About ready to give up on Roon and my streamer


Last December I started a thread to address the question of whether a true AES/EBU cable would sound better than a standard XLR when connecting my Sonnet Morpheus DAC to a Sonnet Hermes streamer. As the discussion evolved, (and in the end I abandoned both connections in favor of I2S via ethernet cable) I began sharing my trials and tribulations setting up Roon and getting it to work. Though I was finally successful and did get to spend some quality time streaming favorite music through Qobuz on the Roon platform, I've never been entirely happy with the sound. Apart from the headaches of getting everything to connect together every time I turn it on, I've also experienced some bizarre intermittent sound quality issues with Roon that I'm becoming very frustrated with. Sometimes it sounds pretty good, and sometimes it sounds tinny, shrill, and no stereo image. I haven't changed any settings anywhere, but something's clearly not getting processed correctly. At this point I'm tired of fighting with it.

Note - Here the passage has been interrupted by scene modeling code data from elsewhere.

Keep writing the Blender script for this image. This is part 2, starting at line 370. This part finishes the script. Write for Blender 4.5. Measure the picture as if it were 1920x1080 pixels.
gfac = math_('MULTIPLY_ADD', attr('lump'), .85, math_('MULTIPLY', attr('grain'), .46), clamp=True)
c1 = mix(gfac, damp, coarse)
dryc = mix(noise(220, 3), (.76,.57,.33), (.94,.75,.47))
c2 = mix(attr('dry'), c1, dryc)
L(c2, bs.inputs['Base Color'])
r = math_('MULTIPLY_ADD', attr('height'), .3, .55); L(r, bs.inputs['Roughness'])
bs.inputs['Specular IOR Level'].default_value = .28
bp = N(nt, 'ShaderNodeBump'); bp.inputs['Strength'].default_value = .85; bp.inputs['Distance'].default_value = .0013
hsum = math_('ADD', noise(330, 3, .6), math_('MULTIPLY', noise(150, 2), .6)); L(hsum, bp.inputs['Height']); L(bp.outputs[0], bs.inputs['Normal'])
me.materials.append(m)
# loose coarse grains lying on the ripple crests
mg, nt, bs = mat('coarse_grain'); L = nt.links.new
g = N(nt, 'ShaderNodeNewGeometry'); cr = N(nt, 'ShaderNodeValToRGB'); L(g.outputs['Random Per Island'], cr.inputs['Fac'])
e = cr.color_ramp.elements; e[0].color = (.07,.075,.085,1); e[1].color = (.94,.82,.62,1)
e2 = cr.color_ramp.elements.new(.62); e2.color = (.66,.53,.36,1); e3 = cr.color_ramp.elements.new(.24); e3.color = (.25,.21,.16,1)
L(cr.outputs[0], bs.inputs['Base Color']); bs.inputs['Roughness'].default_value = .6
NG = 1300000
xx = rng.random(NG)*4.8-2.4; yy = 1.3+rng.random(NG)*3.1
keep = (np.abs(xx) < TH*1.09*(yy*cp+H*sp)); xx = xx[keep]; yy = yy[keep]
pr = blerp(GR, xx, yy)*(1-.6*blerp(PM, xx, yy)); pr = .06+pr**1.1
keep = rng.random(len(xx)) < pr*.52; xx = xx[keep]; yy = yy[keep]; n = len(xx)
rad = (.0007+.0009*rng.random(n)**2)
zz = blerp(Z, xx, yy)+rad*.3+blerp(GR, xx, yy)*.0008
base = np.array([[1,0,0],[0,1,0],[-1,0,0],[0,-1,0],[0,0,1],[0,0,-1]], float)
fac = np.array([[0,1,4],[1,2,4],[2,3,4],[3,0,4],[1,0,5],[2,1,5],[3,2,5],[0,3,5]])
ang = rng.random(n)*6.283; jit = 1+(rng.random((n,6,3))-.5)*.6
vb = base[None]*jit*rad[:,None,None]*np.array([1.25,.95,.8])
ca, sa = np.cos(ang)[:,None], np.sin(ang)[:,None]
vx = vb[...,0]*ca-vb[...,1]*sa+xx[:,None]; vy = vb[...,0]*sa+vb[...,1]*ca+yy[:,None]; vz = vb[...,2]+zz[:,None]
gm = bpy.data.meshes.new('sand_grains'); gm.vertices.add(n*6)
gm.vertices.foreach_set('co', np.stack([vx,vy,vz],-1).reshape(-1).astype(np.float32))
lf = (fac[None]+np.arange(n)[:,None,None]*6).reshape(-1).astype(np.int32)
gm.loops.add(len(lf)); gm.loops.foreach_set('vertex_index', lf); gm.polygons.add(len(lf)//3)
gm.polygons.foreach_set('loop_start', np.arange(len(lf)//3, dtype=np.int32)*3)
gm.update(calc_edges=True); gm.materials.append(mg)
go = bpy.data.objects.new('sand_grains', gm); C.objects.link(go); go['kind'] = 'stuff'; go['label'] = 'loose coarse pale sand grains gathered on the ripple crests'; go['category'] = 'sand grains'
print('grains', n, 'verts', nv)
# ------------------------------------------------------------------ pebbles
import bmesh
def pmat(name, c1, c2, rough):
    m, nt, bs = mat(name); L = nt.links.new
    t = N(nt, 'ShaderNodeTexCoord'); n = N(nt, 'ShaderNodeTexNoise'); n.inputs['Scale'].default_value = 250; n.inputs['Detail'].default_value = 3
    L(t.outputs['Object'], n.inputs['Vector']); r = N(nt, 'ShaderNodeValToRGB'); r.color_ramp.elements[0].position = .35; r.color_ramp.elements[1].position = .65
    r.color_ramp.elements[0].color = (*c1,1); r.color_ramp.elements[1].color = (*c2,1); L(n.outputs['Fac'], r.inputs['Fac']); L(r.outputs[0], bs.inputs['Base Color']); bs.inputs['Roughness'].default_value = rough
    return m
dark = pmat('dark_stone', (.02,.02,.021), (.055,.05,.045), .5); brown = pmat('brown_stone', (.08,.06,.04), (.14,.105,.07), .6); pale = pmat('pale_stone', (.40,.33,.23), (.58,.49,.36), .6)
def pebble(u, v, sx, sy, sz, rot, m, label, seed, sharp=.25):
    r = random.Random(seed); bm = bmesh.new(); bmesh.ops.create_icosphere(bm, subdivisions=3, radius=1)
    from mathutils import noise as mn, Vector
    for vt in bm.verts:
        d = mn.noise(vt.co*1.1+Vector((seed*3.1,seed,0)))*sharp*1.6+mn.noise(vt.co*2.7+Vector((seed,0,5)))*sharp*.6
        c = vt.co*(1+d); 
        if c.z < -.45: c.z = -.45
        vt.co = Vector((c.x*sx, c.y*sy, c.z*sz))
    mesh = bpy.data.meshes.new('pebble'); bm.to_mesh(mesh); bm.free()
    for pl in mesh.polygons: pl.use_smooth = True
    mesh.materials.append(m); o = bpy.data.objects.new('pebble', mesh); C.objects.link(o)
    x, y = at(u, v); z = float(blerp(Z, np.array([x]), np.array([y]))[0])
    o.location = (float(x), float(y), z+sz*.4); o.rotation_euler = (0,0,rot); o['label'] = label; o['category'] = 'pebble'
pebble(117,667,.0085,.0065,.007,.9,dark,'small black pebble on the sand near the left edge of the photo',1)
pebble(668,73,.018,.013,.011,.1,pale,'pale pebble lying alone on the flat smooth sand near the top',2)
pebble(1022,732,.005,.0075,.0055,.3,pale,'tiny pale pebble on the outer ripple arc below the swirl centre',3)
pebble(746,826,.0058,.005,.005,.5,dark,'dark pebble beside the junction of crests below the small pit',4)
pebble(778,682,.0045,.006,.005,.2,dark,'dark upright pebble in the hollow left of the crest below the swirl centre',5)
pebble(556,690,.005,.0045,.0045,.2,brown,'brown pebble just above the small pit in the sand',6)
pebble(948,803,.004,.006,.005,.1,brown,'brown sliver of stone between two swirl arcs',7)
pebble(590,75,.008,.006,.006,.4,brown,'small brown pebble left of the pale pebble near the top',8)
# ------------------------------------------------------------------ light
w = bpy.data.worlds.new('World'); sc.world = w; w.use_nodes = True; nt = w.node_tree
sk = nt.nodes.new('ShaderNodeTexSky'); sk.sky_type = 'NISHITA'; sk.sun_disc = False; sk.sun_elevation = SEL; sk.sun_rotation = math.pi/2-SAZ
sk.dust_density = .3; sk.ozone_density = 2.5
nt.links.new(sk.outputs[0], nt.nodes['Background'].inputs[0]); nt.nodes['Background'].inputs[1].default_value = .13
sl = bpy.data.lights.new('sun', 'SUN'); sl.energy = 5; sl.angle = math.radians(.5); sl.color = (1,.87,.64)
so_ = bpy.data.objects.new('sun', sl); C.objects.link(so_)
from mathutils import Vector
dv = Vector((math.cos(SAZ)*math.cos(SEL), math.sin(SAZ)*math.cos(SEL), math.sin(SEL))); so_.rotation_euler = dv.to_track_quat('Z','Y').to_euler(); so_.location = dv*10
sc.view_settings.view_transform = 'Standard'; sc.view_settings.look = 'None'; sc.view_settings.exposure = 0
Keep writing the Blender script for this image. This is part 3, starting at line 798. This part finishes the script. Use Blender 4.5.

What I'd really like to do is take Roon out of the equation entirely and connect directly to Qobuz through a streamer, but the Sonnet Hermes is designed to be a Roon endpoint and as far as I can tell, nothing more. If there's a way to get it to connect directly to Qobuz, I'd surely like to know about it. 

Meanwhile, I'm happy to take suggestions for a streamer in the $1K to 1.5K range (new or used, happy with either) that can do this. I really don't want anything with a built-in DAC, as I'm really happy with mine, despite some minor shortcomings in its array of input connections. 

Advice greatly appreciated. Thanks!

cooper52

Showing 1 response by steakster

cooper52 OP

Things begin to fall apart at about the frequencies where vocals live. Here the sound becomes glassy, occasionally shrill, and more forward than it should be. High frequencies generally (like violins, flutes, etc.) can be piercing, and if the music gets loud or dense as in many orchestral pieces, there’s a noticeable loss of composure. The sound actually becomes fuzzy (I hear this as actual distortion) with the musical events all bleeding together in a gelatinous blob.

 

You’ve described digititus. Solution includes: power conditioning, separating digital from analog, LPS’s, etc. Search for more here.